Britain's Great War - Season 1
Season 1
Episodes
War Comes to Britain
Jeremy Paxman traces the story of the dramatic early stages of the war, from stunned disbelief to the mass recruitment of volunteer soldiers.
Fear of invasion grips the country, Boy Scouts guard bridges, and spies are suspected everywhere. For the first time, British civilians are fired on by enemy ships and bombed from the air. Paxman meets a 105-year-old eyewitness to the shelling of Hartlepool, who describes how she thought the Germans had landed.
Total war has come to Britain.
The War Machine
In the second part of his landmark series on how the First World War affected the lives of the British people, Jeremy Paxman describes the crisis facing the country as it becomes clear it is fatally unprepared to fight a modern industrial war.

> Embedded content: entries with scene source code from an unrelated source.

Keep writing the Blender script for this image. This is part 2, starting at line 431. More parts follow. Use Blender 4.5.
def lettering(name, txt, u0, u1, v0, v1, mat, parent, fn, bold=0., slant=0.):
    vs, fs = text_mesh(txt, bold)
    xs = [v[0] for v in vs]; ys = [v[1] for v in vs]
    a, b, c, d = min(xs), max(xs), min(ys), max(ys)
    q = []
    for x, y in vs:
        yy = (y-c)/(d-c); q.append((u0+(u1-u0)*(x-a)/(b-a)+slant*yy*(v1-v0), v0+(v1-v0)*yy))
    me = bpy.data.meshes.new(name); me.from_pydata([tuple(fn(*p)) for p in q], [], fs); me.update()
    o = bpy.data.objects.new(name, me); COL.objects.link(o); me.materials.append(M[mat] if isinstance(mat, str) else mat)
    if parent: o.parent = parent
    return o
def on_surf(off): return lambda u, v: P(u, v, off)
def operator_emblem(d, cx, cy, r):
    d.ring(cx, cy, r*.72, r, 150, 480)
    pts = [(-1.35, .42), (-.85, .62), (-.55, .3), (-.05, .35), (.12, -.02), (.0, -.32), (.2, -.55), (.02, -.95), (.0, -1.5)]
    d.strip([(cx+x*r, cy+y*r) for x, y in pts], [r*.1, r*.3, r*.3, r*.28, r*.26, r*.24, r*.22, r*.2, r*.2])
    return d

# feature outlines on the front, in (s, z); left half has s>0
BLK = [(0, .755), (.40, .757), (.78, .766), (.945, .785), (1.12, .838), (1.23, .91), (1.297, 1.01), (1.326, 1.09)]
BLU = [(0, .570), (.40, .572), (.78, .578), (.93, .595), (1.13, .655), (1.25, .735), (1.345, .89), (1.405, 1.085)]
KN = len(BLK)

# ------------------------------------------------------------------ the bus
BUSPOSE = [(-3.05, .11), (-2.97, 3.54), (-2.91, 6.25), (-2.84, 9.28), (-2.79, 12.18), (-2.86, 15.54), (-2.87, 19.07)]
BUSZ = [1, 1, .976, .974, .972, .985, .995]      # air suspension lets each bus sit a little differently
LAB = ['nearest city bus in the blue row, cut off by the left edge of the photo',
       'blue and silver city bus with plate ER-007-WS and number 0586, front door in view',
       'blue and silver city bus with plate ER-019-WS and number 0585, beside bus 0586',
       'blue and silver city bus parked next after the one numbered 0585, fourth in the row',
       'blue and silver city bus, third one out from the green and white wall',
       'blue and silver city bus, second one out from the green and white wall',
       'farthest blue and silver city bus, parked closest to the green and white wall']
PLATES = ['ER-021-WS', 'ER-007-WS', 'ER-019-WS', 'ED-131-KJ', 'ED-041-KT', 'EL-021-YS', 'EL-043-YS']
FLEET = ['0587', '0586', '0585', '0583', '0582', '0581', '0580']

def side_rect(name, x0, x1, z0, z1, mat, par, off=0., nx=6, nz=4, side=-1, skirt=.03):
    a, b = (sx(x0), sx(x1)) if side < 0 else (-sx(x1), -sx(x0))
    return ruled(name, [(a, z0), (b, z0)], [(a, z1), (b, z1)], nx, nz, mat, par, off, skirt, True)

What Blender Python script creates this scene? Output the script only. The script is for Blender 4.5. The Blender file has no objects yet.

Now the whole population is enlisted to turn the country into a war machine: women fill the factories to make bombs and bullets, men are forced to fight at the Front, conscientious objectors are threatened with the firing squad, and striking shipbuilders with jail. Even the beer is watered down on government orders.
Britain is having to learn to do as it is told.
The Darkest Hour
Jeremy Paxman tells the story of how Britain edged close to defeat in the worst conflict it had ever known. Unearthing the wreck of a German U-boat in the Medway, he describes Germany's attempt to starve the country into submission - could the Win the War Cookbook save the day?
Hoarders are put on trial as newspapers expose how the rich dine out on lobsters in Mayfair. Fear of moral corruption prompts the government to police the nation's bedrooms. A full-length documentary film of fighting in the trenches breaks all box office records - but will it push a shocked British public into demanding peace at any price?
At the Eleventh Hour
Jeremy Paxman describes how the country came to the very brink of defeat in the last year of the war. Grieving parents held seances to contact their dead sons, surgeons battled to rebuild the faces of the wounded, and a maverick MP tried to pin the blame for the crisis on a conspiracy of sexual deviants in government.
And then, dramatically, the tide of battle turned, and exhausted Britons found themselves weeping for joy as the armistice was signed. The nation began to count the cost of four years of war, revealing some surprising winners as well as losers.